Dans le même temps, les médias ont, eux aussi, mené l'enquête. Début mars, le New York Times affirmait ainsi, sur la base d'informations consultées par le renseignement américain, qu'un "groupe pro-ukrainien" serait à l'origine du sabotage, mais sans implication du président ukrainien, Volodymyr Zelensky. Au même moment, le parquet allemand annonçait enquêter sur un bateau soupçonné d'avoir acheminé les explosifs.

... à l'hypothèse russe

Suivant la même piste que leurs collègues du NYT, les médias allemands Spiegel et ZDF sont allés jusqu'à louer ce voilier de 15 mètres de long, nommé l'"Andromède". Objectif : reconstituer le périple qu'un équipage ukrainien constitué de cinq hommes et une femme, selon les journalistes allemands, aurait effectué du port allemand de Rostock jusqu'au large de l'île danoise de Bornholm.

Une hypothèse ukrainienne vers laquelle semblait aussi s'orienter plusieurs médias en juin dernier, affirmant que les services de renseignements militaires néerlandais avaient averti la CIA d'un projet ukrainien de faire sauter le gazoduc.

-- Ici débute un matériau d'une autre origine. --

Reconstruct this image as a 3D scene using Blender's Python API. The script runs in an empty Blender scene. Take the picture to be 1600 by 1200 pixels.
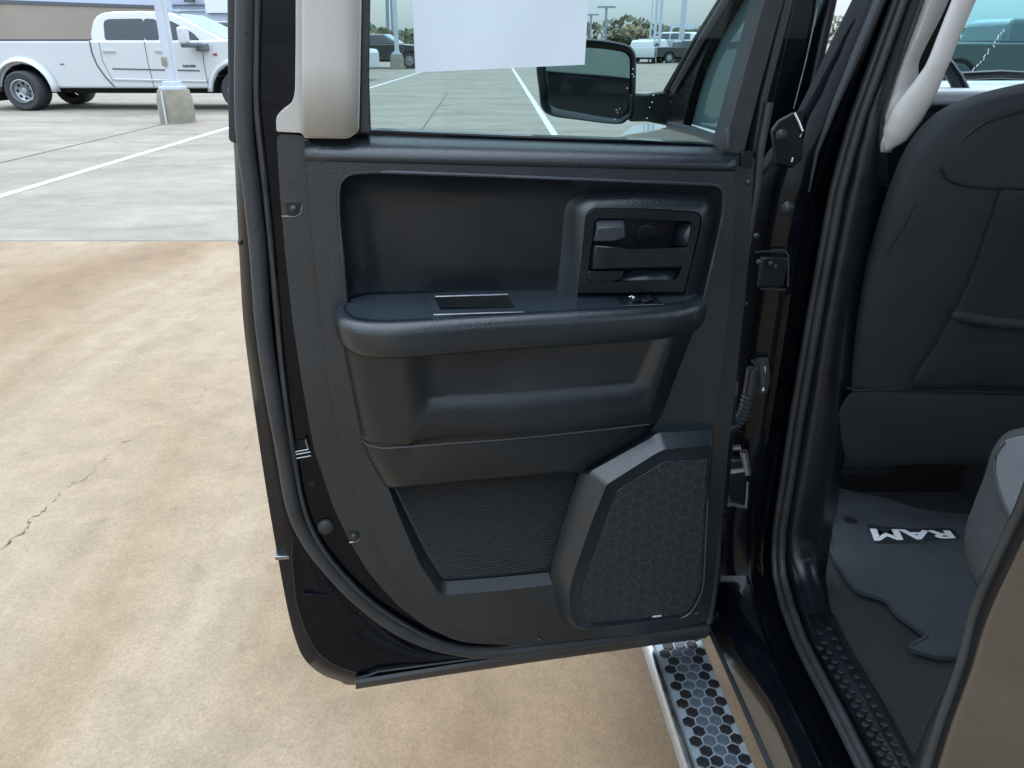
import bpy, bmesh, math, random
from mathutils import Vector, Matrix
from mathutils.geometry import tessellate_polygon
random.seed(7)
R = math.radians
S = bpy.context.scene
C = S.collection

# ------------------------------------------------------------------ camera
H = 1.5
TH = math.atan(540.0 / 1200.0)
cd = bpy.data.cameras.new("camera"); cam = bpy.data.objects.new("camera", cd); C.objects.link(cam)
cd.sensor_width = 36.0; cd.lens = 27.0; cd.clip_start = 0.02; cd.clip_end = 3000
cam.location = (0, 0, H); cam.rotation_euler = (math.pi / 2 - TH, 0, 0)
S.camera = cam

# ------------------------------------------------------------------ world and sun
SUN_EL, SUN_AZ = R(58), R(-18)          # azimuth measured from +Y towards +X
w = bpy.data.worlds.new("World"); S.world = w; w.use_nodes = True
nt = w.node_tree; nt.nodes.clear()
def N(t, ty, **k):
    n = t.nodes.new(ty)
    for a, b in k.items(): setattr(n, a, b)
    return n
wo = N(nt, "ShaderNodeOutputWorld"); bg = N(nt, "ShaderNodeBackground")
sky = N(nt, "ShaderNodeTexSky", sky_type='NISHITA'); sky.sun_disc = False
sky.sun_elevation = SUN_EL; sky.sun_rotation = SUN_AZ; sky.air_density = 1.0; sky.dust_density = 2.0
tc = N(nt, "ShaderNodeTexCoord"); mp = N(nt, "ShaderNodeMapping"); mp.inputs['Scale'].default_value = (1, 1, 3.2)
nz = N(nt, "ShaderNodeTexNoise"); nz.inputs['Scale'].default_value = 2.6; nz.inputs['Detail'].default_value = 6; nz.inputs['Roughness'].default_value = .55
cr = N(nt, "ShaderNodeValToRGB"); cr.color_ramp.elements[0].position = .30; cr.color_ramp.elements[0].color = (.45, .45, .45, 1)
cr.color_ramp.elements[1].position = .66; cr.color_ramp.elements[1].color = (.88, .88, .88, 1)
mx = N(nt, "ShaderNodeMix", data_type='RGBA'); pass
nt.links.new(tc.outputs['Generated'], mp.inputs['Vector']); nt.links.new(mp.outputs[0], nz.inputs['Vector'])
nt.links.new(nz.outputs['Fac'], cr.inputs[0]); nt.links.new(cr.outputs[0], mx.inputs['Factor'])
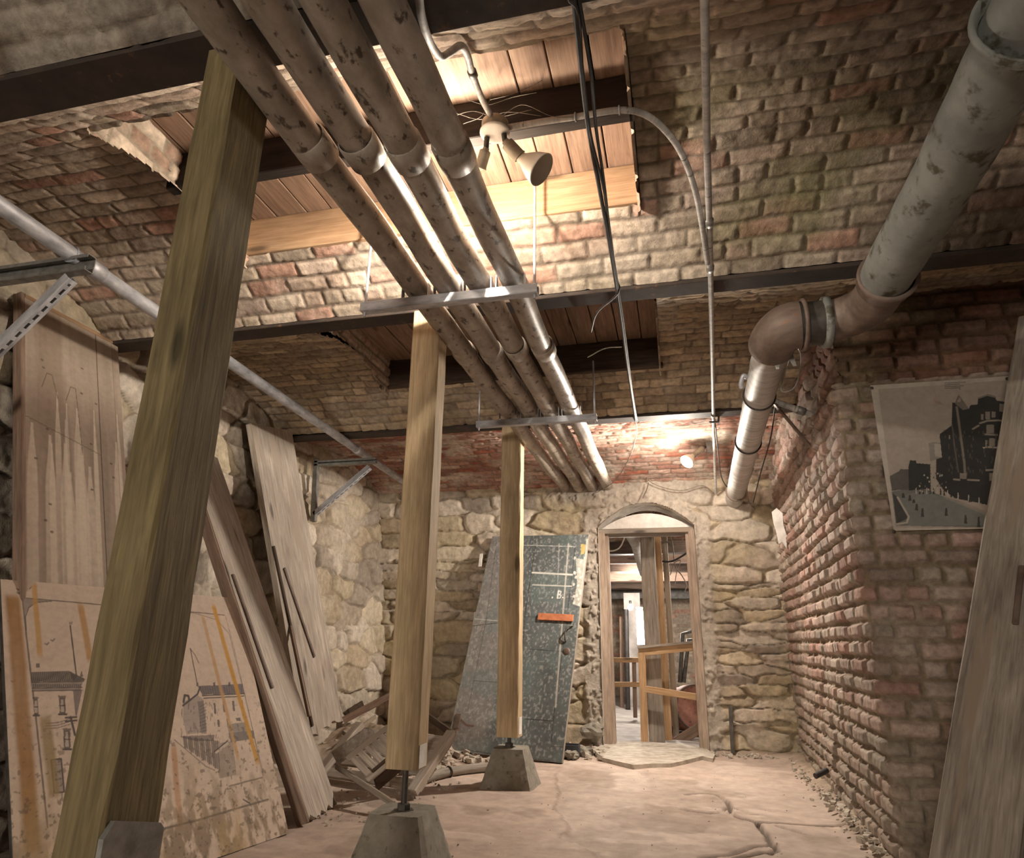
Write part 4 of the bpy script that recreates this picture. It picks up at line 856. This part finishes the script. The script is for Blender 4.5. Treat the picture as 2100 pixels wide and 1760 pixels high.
k2 = jb+Vector((-.03, 0, -.028)); l0 = at(997, 304, y=1.95); l1 = at(985, 346, y=1.985)
b = MB(); b.tube(catmull([k2, k2*.5+l0*.5, l0]), .010, 10); b.build('swivel_arm', 'dsteel', t)
socket(t, l0, l1, .021)
ax2 = Vector((-.74, .62, -.30)).normalized(); LB = l1-ax2*.006
flood(t, LB, ax2, .8, 'glow'); LITA = LB+ax2*.155
# the lamp over the doorway
q = at(1455, 916, y=5.96)
t = thing('clip_lamp', 'small lit flood lamp clipped to the conduit above the doorway', 'lamp', q)
b = MB(); b.box(frame(q+Vector((0, 0, .0)), (1, 0, 0), (0, 0, 1)), (.06, .05, .12), .006); b.build('junction_box', 'steel', t)
s0, s1 = at(1443, 918, y=5.93), at(1422, 934, y=5.90)
b = MB(); b.tube([q+Vector((-.02, 0, 0)), s0], .012, 10); b.build('swivel_arm', 'dsteel', t)
socket(t, s0, s1, .026); vw = (s1-CAM).normalized(); ax = (-RT*.72-UP*.69)*.80-vw*.60; ax = ax.normalized()
flood(t, s1-ax*.01, ax, 1.0, 'glow'); LITB = s1+ax*.20; ax_B = ax.copy()
for pts, r_, lab in (([(1178, -30), (1178, 0), (1190, 120), (1205, 250), (1228, 380), (1250, 500), (1272, 640), (1288, 760), (1303, 860)], .008, 'thickest black cable hanging along the ceiling right of the ceiling lamp'),
                     ([(1188, -30), (1188, 0), (1212, 150), (1222, 260), (1238, 370), (1255, 510), (1277, 650), (1296, 800), (1306, 862)], .0055, 'thin black cable running beside the thickest hanging cable'),
                     ([(1165, -30), (1168, 0), (1186, 30), (1196, 160), (1212, 280), (1240, 400), (1262, 560), (1268, 600), (1225, 640), (1212, 680)], .005, 'black cable that loops away to the left below the ceiling lamp')):
    P_ = [at(px, py, z=2.53-.0016*((i*37) % 11)) for i, (px, py) in enumerate(pts)]
    cable('black_cable', P_, r_, 'black', lab, 'cable', 'black cables under the ceiling')
for pts, y_, r_, m_, lab in (([(1303, 860), (1305, 890), (1290, 940), (1262, 985), (1225, 1010)], (4.85, 5.4, 6.0, 6.4, 6.6), .004, 'wire', 'thin wire drooping from the end of the black cables to the pipe holes'),
                         ([(1310, 866), (1345, 852), (1385, 850), (1420, 880), (1450, 905)], (4.95, 5.2, 5.5, 5.8, 5.93), .004, 'wire', 'thin wire running to the lit lamp above the doorway'),
                         ([(1320, 960), (1330, 985), (1360, 1000), (1400, 1006), (1440, 996), (1460, 1010)], (6.62,)*6, .004, 'wire', 'loose wire lying on the plaster just over the doorway arch'),
                         ([(1330, 990), (1326, 1005), (1318, 1022)], (6.6,)*3, .005, 'rust', 'short rusty hook hanging over the doorway arch'),
                         ([(1205, 733), (1240, 715), (1275, 712)], (3.6, 3.5, 3.4), .003, 'wire', 'short pale wire sticking out of the black cables'),
                         ([(1466, 860), (1475, 950), (1482, 985), (1500, 1010)], (5.0, 5.9, 6.2, 6.5), .005, 'black', 'dark wire hanging behind the long straight conduit')):
    cable('loose_wire', [at(px, py, y=yy) for (px, py), yy in zip(pts, y_)], r_, m_, lab, 'wire')
b = MB(); random.seed(12)
cb = [((935, 232), (985, 245), (1040, 230), (1110, 238)), ((925, 240), (970, 228), (1020, 240), (1090, 225)), ((1005, 205), (1060, 190), (1120, 160), (1170, 120)), ((950, 254), (985, 240), (1000, 215), (1010, 190)), ((1020, 245), (1070, 215), (1130, 238), (1180, 240)), ((960, 205), (1000, 215), (1050, 200), (1100, 190))]
for s_ in cb: b.tube(catmull([at(px, py, y=1.95+random.uniform(-.06, .06)) for px, py in s_], 6), .0011, 5)
tag(b.build('cobweb', 'web'), 'dusty cobweb strands strung around the ceiling lamp box', 'cobweb', None, 'stuff')

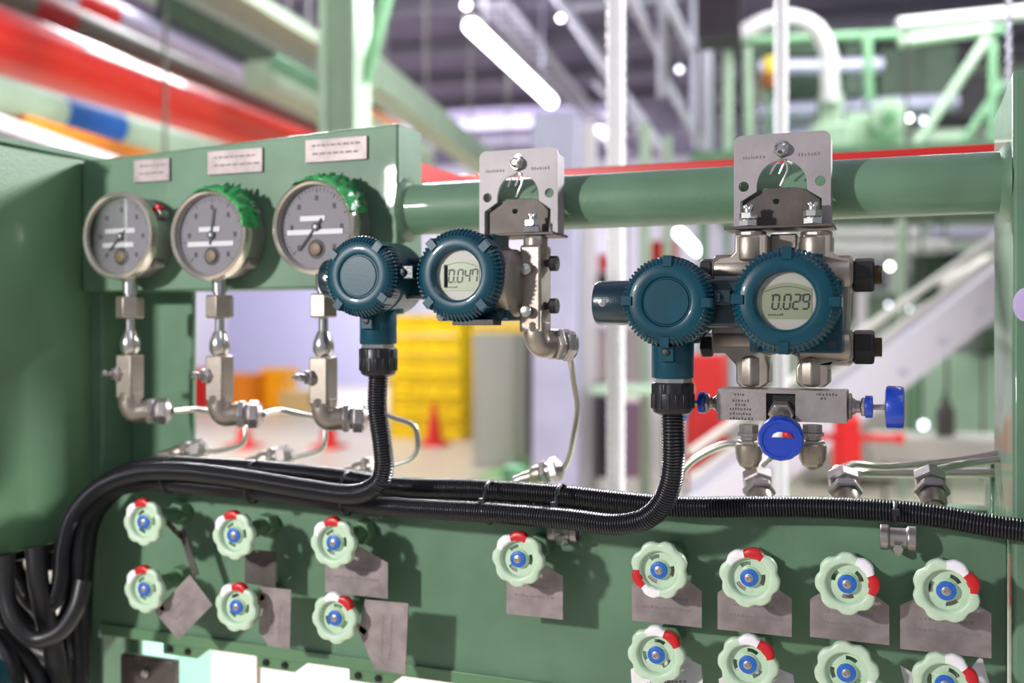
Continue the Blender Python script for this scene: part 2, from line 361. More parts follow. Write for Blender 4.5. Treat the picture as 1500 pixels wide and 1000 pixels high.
# ================================================================== gauge valves, elbows
def elbow(m, p, d, r, L, mi=0):
    """vertical leg down into p then turn to direction d"""
    p = Vector(p); d = Vector(d).normalized()
    m.sweep([p+V(0, 0, r*1.6), p+V(0, 0, r*.5), p+d*r*.5-V(0, 0, r*.12), p+d*r*1.6], r, n=20, step=.002)
    m.hexn(p+V(0, 0, r*.9), p+V(0, 0, r*1.7), r*1.12)
    q = p+d*r*1.4; m.cyl(q, q+d*L*.16, r*1.08); 
    return q
def nutset(m, q, d, r, L):
    d = Vector(d).normalized()
    m.hexn(q, q+d*L*.30, r*1.35); m.cyl(q+d*L*.30, q+d*L*.42, r*1.0, mi=0); m.hexn(q+d*L*.42, q+d*L*.85, r*1.3, rot=.3); m.lathe(q+d*L*.85, d, [(r*1.15, 0), (r*.7, L*.15)], 24)
EL = []
for gi, lab in enumerate(('stainless gauge valve hanging under the gauge nearest the cabinet', 'stainless gauge valve hanging under the middle gauge', 'stainless gauge valve under the largest gauge, left of the black corrugated drop')):
    c = gz[gi]; X, Y = c.x, -.045
    t = thing('gauge_valve', (X, Y, Z0-.125), lab, 'valve', 'small needle valves under the gauges')
    m = MB(); m.hexn((X, Y, Z0+.012), (X, Y, Z0+.0405), .0175, rot=.2+gi*.2); fin('union_nut', m, CAST, t, bevel=.0006)
    m = MB(); m.cyl((X, Y, Z0-.034), (X, Y, Z0+.012), .0058); m.lathe((X, Y, Z0-.034), ZV, [(.009, 0), (.0125, .006), (.0125, .016), (.0095, .024), (.007, .030)], 24); fin('tail_piece', m, CHROME, t)
    m = MB(); m.box((X-.0125, Y-.0125, Z0-.091), (X+.0125, Y+.0125, Z0-.0345)); fin('valve_body', m, CAST, t, bevel=.002)
    d = V(-.62, -.75, .05).normalized(); p = V(X, Y, Z0-.060)+d*.010; m = MB(); m.cyl(p, p+d*.012, .008); m.cyl(p+d*.012, p+d*.024, .004)
    m.hexn(p+d*.004, p+d*.009, .010); fin('spindle', m, STEEL, t)
    m = MB(); u = V(.75, -.62, .1).normalized(); e = p+d*.022; m.rcyl(e-u*.013, e+u*.013, .0033, .0008, n=16); fin('handle', m, CHROME, t)
    m = MB(); d = V(.88, .47, -.02).normalized(); q = elbow(m, (X, Y, Z0-.107), d, .0138, .03); fin('elbow', m, CAST, t)
    m = MB(); nutset(m, q+d*.003, d, .0135, .030); fin('compression_nut', m, STEEL, t, bevel=.0003); EL.append(q+d*.034)
TUBE = mat('instrument_tube', (196, 190, 180), metal=.8, rough=.28)
def tube(pts, lab, r=.0036, start=None, sm=True):
    P = [W(*p) for p in pts]
    if start is not None: P = [start]+P
    m = MB(); m.sweep(P, r, n=12, step=.004); o = fin('instrument_tube', m, TUBE, angle=60); tag(o, lab, 'metal tube', 'bent stainless instrument tubes'); return o
tube([(285, 600, .015), (325, 606, .04), (350, 611, .05), (358, 622, .052), (359, 640, .05), (352, 652, .05), (320, 660, .05), (303, 659, .05)], 'bent steel tube running right from the valve under the gauge nearest the cabinet', start=EL[0])
tube([(410, 601, .015), (440, 607, .03), (466, 613, .05), (475, 623, .052), (476, 645, .05), (469, 659, .05), (440, 668, .05), (428, 670, .05)], 'bent steel tube running right from the valve under the middle gauge', start=EL[1])
tube([(545, 600, .012), (578, 612, .035), (601, 620, .045), (610, 630, .05), (612, 655, .05), (604, 671, .05), (580, 680, .05), (556, 684, .05)], 'bent steel tube emerging right of the left black corrugated drop', start=EL[2])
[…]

Mais l'expert du Conseil allemand des relations extérieures Christian Mölling tempère auprès de l'AFP : "Il y a aussi des personnes vivant en Ukraine qui pourraient travailler pour les services secrets russes".

Du côté de Londres, en revanche, les soupçons se portent sur un autre suspect : cité par le Spiegel, un ancien officier de renseignement de la marine britannique soupçonne un navire scientifique russe, le Sibiriakov. Un son de cloche similaire à celui entendu au Danemark, où le quotidien Information pointe du doigt le SS-750, autre navire russe spécialisé dans les opérations sous-marines et présent dans la zone peu avant les explosions.

Cité lui aussi par l'AFP, Andreas Umland, analyste au centre d'études sur l'Europe de l'Est de Stockholm, abonde en ce sens. D'après lui, un scénario impliquant la Russie est "le plus probable". Il rappelle ainsi que Moscou avait coupé les fournitures de gaz vers l'Europe en représailles présumées des sanctions occidentales, et qu'un sabotage a donc pu permettre de "faire d'une pierre deux coups".

La Russie aurait ainsi voulu débarrasser Gazprom, actionnaire majoritaire des gazoducs, des demandes de dédommagement de ses clients en invoquant un cas de "force majeure". Dans le même temps, Moscou aurait aussi pu faire porter le soupçon sur Kiev et "détruire la réputation de l'Ukraine", poursuit Andreas Umland. Une hypothèse qui devra attendre les conclusions des différentes enquêtes pour être vérifiée.